Stray Observations: 
  • That first scene with the physical comedy between Selina and Gary is hilarious! I’ve watched it probably a thousand times already. Julia Louis Dreyfus and Tony Hale are almost balletic in their execution of that move. I am so impressed. 
  • “If only the American people could’ve known you for your sense of humor and not your bizarre indifference to apartheid.”
  • “Where is La Presidenta?”
  • Richard sees Selina and Gary running, and joins them. “Are we running from something scary, ma’am?”
  • Gary running! 
  • In response to considering a female architect for the library, the first woman President of the United States says, “Well, we’re not redoing a kitchen here.” A feminist, Selina is not. 
  • “Nobody in Congress cares about ethics.” 

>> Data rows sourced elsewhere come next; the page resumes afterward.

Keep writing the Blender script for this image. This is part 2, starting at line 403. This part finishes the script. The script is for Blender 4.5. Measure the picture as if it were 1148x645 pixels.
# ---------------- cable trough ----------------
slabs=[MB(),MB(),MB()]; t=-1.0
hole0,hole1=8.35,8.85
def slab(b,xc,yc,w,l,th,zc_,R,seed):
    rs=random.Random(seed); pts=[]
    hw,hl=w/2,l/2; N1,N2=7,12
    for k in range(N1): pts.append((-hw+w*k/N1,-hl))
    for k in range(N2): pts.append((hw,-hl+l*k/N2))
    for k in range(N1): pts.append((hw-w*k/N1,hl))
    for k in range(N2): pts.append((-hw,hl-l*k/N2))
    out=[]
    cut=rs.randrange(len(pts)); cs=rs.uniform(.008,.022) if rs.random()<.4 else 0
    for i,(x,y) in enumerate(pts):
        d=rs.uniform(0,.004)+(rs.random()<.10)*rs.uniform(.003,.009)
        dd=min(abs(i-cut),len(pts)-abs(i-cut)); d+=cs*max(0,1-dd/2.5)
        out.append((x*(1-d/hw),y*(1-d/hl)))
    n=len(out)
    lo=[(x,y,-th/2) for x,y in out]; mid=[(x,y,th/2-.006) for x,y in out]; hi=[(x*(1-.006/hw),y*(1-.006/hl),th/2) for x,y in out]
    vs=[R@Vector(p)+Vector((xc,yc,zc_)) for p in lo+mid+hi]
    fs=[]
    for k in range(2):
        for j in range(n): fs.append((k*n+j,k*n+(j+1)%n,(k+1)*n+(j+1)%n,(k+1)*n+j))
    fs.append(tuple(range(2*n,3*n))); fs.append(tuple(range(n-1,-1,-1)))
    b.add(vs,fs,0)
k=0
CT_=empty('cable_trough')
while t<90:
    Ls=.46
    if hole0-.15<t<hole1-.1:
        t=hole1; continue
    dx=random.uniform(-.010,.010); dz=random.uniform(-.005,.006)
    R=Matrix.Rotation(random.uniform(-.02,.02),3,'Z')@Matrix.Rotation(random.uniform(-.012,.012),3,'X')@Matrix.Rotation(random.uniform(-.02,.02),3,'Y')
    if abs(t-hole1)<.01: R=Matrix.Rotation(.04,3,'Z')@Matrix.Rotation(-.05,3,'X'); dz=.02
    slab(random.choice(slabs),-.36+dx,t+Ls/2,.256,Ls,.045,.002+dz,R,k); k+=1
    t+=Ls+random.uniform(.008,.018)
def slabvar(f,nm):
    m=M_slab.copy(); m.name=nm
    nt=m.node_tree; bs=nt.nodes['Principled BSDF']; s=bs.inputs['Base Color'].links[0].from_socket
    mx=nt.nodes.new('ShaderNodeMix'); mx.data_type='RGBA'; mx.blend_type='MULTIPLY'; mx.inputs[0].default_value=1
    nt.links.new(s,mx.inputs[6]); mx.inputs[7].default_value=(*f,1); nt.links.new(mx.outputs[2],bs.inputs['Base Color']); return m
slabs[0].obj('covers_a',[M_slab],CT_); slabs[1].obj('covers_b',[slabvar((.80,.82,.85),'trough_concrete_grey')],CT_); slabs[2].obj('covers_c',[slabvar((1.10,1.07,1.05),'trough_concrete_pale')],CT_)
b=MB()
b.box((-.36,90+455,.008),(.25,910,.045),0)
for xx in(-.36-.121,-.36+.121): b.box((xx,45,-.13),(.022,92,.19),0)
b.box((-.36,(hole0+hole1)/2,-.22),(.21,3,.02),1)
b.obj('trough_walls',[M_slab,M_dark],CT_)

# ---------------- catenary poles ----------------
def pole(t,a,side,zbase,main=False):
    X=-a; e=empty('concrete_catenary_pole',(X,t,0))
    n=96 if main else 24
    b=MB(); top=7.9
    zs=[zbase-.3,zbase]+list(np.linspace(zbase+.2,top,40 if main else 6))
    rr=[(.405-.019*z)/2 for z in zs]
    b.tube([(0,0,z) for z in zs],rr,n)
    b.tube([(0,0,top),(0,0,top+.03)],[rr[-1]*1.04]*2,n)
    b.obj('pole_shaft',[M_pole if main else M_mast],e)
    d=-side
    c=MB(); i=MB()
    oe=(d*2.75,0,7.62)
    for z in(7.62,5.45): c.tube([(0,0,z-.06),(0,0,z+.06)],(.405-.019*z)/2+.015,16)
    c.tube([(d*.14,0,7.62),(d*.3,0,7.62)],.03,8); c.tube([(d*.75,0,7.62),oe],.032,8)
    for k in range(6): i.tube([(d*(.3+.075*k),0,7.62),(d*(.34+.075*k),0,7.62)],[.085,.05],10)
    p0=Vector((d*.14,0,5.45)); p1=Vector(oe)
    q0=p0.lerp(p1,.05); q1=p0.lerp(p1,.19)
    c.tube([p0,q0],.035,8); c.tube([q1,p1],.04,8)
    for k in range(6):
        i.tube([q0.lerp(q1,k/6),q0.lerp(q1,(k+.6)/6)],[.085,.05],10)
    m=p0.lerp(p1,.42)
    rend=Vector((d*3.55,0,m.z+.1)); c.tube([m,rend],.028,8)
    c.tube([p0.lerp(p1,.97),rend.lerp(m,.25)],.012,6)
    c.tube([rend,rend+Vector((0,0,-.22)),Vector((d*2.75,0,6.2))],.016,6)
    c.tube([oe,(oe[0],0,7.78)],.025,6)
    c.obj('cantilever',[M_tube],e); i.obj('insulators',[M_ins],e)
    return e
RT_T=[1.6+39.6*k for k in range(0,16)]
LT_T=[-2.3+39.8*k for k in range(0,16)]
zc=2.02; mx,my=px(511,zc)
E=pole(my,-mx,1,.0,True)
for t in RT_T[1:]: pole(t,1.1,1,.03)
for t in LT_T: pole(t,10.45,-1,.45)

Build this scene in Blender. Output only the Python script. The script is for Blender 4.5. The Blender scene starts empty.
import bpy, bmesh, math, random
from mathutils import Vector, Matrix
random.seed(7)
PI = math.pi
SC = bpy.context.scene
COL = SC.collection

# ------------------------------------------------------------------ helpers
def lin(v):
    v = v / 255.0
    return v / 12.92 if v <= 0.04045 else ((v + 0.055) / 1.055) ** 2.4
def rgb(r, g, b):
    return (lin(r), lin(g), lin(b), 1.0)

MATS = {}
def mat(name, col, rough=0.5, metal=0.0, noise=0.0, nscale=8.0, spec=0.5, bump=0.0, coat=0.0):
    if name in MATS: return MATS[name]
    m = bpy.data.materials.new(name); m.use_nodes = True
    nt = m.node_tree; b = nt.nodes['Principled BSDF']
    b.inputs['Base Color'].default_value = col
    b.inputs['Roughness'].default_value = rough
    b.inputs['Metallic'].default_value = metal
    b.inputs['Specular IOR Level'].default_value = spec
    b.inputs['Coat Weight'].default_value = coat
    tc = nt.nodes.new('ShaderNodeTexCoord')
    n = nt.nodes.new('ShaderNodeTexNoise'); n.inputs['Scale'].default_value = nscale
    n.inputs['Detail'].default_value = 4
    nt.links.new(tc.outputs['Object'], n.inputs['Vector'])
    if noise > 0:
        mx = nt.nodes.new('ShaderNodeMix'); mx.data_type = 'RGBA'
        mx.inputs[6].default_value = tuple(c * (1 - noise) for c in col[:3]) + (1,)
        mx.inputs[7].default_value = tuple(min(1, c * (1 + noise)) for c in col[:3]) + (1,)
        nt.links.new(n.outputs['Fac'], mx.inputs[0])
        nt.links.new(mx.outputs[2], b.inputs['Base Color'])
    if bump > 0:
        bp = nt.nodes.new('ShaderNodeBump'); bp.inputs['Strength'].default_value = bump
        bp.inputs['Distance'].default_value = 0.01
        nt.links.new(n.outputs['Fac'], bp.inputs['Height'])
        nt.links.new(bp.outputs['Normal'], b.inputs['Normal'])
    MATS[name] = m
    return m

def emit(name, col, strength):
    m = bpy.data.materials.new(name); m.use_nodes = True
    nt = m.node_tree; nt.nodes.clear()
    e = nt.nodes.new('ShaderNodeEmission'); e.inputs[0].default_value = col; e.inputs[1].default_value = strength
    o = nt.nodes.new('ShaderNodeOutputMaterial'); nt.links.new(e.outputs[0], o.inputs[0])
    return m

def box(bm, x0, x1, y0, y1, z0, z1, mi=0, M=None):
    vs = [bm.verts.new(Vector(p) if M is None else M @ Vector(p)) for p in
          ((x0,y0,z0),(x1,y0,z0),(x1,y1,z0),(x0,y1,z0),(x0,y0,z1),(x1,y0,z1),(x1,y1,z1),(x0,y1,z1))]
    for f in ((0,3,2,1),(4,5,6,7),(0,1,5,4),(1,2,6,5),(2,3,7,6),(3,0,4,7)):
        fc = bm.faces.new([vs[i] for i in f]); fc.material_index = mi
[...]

  • Furlong to Jonah: “Good luck trying to get your precious back from those mean hobbits, Smeagol.”
  • “A job’s a job.” “That’s a false equivalent, but I appreciate the sentiment.” Gary Cole delivers Kent’s robot feelings in the best possible way.
  • The artist, Helen Wright, is played by June Diane Raphael of Burning Love and Grace and Frankie fame.  
  • “I guess AIDS had a good run.” 
  • Richard is so resourceful: “My pen’s out of ink. I’m just going to scratch it into the paper, and go back and trace over it to see what I wrote, like a suspense movie.”
  • Kent’s face after Jonah says, “Find me Mrs. Right. Not my mom.” is priceless.
  • “Can you play that back? I want to see him cry again.” That’s my Amy. 
  • Richard Splett’s family calls sweatshirts “Splettshirts” because of course they do.
  • “It’s what I’ve come to expect from the gatekeepers of the patriarchal ‘phallus quo.’” 
  • “You just rolled your eyes like you’re the world’s bitchiest mime.” This is such a great description of Gary. 
  • “If Catherine’s uterus is as loamy as the doctor says, you’re going to be a grand-ma’am.”
  • Gary’s freak out on Andrew is epic. “You are the devil!”